Dataset excerpts >>
* * * * *
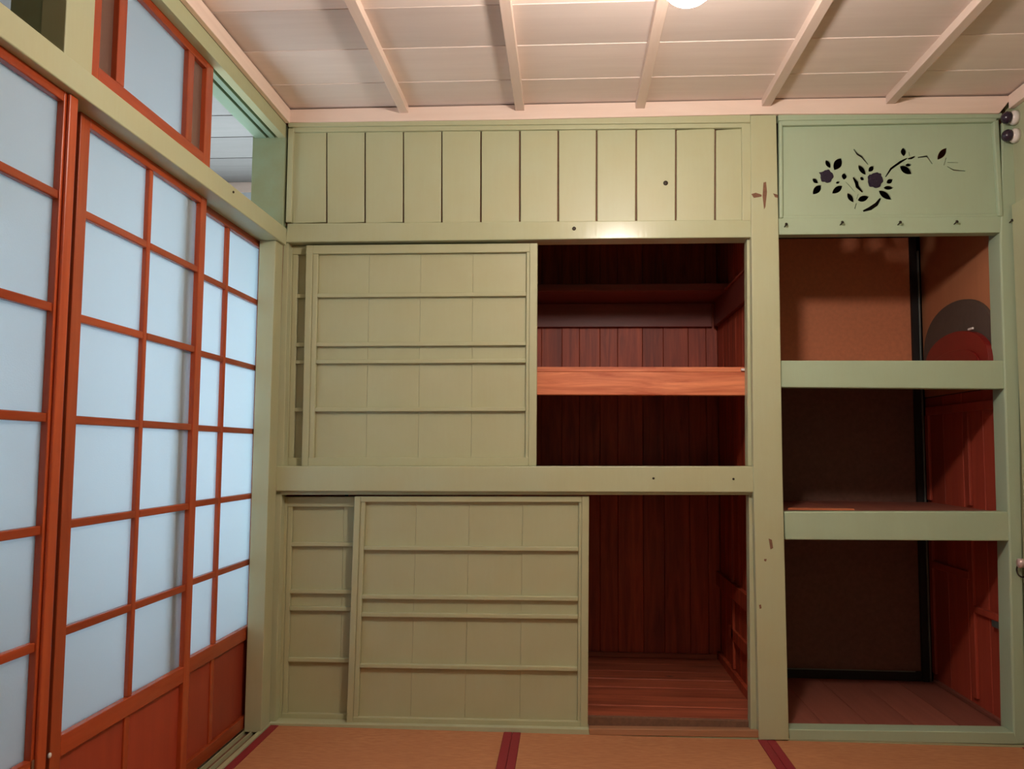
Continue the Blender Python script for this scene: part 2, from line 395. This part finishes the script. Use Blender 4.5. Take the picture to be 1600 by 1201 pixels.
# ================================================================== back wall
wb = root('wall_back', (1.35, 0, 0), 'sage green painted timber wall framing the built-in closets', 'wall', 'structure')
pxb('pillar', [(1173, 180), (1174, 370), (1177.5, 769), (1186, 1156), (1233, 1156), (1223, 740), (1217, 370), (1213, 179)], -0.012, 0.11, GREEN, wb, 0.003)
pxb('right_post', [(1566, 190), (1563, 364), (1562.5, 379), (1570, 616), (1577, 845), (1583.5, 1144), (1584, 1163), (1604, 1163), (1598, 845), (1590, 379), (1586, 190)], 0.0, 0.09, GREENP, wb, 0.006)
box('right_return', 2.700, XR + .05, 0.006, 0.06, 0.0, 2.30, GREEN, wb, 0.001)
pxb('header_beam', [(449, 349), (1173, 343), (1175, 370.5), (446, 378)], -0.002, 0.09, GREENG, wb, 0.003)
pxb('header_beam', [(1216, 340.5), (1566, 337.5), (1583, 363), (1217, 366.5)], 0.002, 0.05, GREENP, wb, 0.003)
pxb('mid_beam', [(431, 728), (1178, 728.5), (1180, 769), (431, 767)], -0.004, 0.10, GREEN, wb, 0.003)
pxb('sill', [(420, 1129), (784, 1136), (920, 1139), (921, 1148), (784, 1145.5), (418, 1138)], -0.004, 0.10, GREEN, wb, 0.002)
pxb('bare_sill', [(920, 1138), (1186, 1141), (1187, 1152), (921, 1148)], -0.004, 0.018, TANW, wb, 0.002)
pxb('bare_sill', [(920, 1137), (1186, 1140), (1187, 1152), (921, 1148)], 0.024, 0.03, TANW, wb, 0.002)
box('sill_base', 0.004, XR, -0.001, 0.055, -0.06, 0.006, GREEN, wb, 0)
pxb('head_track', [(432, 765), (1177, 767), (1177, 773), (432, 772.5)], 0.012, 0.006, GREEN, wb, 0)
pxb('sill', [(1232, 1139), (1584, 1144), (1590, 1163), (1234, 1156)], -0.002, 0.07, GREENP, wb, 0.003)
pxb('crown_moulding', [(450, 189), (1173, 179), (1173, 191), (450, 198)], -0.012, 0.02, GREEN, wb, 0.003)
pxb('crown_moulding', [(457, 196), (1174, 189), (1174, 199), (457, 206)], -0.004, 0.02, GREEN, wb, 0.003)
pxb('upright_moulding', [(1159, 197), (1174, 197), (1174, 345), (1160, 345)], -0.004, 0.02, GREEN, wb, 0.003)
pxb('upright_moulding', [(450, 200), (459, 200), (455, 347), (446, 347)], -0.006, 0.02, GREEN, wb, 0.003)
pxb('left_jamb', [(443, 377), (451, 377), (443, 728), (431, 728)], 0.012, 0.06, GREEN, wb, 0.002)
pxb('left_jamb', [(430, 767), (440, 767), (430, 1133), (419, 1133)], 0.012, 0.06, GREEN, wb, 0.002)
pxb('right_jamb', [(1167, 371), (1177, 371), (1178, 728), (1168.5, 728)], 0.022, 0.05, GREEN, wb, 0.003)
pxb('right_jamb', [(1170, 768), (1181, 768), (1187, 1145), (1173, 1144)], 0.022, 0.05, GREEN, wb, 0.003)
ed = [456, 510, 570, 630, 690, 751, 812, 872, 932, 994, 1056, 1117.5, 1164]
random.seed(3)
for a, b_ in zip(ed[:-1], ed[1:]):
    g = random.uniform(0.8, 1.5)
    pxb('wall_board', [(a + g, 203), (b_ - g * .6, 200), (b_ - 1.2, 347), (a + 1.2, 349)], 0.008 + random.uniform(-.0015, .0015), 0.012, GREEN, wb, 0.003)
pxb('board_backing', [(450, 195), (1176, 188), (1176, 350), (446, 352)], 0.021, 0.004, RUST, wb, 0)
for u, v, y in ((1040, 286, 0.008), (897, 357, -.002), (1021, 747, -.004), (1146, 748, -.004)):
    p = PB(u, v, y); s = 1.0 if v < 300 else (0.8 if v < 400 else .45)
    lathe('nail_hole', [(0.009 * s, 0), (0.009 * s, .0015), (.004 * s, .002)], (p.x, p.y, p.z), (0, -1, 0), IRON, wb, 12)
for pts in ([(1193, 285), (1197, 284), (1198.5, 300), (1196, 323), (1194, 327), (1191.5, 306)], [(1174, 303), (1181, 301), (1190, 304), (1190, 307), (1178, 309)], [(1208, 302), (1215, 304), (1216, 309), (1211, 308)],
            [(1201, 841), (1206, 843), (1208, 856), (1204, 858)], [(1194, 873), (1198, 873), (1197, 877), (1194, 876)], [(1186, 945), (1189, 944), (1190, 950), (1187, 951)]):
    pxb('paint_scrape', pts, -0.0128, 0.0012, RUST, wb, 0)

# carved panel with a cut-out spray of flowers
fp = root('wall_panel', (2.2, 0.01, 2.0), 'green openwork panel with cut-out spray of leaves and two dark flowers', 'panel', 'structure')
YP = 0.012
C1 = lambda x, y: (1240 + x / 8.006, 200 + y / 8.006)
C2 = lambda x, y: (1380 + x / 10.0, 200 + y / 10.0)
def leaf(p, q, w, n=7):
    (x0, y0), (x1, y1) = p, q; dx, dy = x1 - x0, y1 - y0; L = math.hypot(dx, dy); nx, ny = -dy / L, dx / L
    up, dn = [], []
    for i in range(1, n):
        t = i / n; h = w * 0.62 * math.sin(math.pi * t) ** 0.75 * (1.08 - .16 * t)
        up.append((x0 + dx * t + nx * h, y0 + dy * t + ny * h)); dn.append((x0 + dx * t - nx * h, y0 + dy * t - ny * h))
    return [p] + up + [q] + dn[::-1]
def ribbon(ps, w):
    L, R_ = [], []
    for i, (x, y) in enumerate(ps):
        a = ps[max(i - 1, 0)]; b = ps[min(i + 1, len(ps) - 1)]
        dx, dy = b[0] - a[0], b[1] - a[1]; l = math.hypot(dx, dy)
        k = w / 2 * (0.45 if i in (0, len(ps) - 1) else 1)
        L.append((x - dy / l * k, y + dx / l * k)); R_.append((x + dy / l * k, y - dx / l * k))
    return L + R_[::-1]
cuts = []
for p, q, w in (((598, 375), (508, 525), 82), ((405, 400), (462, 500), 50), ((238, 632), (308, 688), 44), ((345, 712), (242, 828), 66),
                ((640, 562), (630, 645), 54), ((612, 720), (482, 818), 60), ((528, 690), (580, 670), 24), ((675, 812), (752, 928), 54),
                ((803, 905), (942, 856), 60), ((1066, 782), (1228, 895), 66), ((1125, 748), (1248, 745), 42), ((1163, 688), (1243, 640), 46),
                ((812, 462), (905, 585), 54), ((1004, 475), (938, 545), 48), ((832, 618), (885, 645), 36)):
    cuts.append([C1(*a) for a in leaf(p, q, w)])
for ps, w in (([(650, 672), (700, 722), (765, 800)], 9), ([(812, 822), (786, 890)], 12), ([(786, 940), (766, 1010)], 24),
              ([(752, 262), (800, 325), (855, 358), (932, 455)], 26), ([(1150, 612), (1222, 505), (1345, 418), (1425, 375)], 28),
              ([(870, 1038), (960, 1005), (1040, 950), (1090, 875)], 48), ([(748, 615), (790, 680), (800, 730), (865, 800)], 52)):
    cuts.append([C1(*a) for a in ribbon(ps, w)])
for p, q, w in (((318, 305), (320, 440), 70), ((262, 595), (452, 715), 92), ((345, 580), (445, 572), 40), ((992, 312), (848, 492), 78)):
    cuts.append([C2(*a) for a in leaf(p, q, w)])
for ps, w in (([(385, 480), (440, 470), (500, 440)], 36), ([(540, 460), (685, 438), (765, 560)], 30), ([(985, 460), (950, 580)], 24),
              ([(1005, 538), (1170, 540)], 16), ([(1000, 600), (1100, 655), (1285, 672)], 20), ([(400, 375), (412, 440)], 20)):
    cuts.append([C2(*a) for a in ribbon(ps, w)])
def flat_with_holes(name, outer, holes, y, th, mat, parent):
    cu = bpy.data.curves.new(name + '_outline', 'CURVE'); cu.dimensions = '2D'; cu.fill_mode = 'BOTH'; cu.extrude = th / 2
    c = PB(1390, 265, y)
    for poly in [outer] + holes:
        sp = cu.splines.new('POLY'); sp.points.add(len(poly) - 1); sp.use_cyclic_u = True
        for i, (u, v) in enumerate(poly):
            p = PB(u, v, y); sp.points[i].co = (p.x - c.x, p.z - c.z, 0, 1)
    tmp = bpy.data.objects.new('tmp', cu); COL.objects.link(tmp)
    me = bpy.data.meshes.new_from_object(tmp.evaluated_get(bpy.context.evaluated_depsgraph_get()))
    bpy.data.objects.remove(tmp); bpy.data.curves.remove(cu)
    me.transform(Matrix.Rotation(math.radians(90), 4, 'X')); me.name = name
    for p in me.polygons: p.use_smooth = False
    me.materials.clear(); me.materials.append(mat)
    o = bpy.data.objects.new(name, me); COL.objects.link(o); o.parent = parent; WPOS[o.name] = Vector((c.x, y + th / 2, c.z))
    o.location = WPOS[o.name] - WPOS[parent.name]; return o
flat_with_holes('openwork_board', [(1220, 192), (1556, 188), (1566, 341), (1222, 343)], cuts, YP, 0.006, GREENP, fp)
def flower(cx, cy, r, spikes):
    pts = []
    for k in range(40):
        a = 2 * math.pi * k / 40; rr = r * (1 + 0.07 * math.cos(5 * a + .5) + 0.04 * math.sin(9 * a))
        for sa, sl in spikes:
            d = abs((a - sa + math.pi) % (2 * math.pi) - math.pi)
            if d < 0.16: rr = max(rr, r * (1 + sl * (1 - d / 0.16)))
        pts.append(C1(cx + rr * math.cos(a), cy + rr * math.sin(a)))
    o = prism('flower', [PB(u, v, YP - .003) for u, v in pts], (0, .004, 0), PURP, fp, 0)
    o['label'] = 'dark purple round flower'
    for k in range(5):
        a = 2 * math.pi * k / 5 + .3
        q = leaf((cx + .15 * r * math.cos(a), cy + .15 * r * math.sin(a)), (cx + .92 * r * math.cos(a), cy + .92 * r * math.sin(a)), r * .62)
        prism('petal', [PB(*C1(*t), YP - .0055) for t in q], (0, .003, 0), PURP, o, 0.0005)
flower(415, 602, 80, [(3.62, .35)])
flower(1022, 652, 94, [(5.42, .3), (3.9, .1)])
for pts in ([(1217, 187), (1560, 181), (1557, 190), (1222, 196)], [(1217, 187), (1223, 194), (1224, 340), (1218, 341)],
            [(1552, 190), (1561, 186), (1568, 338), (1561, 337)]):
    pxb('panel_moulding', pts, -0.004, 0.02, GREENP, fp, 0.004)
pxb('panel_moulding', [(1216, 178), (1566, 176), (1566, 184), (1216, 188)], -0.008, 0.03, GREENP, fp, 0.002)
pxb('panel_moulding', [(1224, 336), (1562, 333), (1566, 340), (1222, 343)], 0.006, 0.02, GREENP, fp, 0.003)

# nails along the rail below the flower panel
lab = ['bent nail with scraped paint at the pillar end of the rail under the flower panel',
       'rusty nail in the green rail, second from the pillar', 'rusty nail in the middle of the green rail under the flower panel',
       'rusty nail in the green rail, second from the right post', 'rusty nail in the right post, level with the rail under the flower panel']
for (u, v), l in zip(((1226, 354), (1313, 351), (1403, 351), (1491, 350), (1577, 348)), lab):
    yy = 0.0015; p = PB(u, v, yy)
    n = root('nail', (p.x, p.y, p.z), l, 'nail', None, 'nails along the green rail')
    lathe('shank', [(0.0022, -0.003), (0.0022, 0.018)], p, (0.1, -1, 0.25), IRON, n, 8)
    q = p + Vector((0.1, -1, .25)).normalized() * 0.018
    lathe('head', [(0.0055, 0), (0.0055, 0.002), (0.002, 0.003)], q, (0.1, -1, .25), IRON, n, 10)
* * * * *
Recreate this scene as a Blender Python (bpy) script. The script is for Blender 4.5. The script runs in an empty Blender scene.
* * * * *
Given request >> In the data above, how many lines contain the string "script"? Answer with the number only.

Written reply >> 2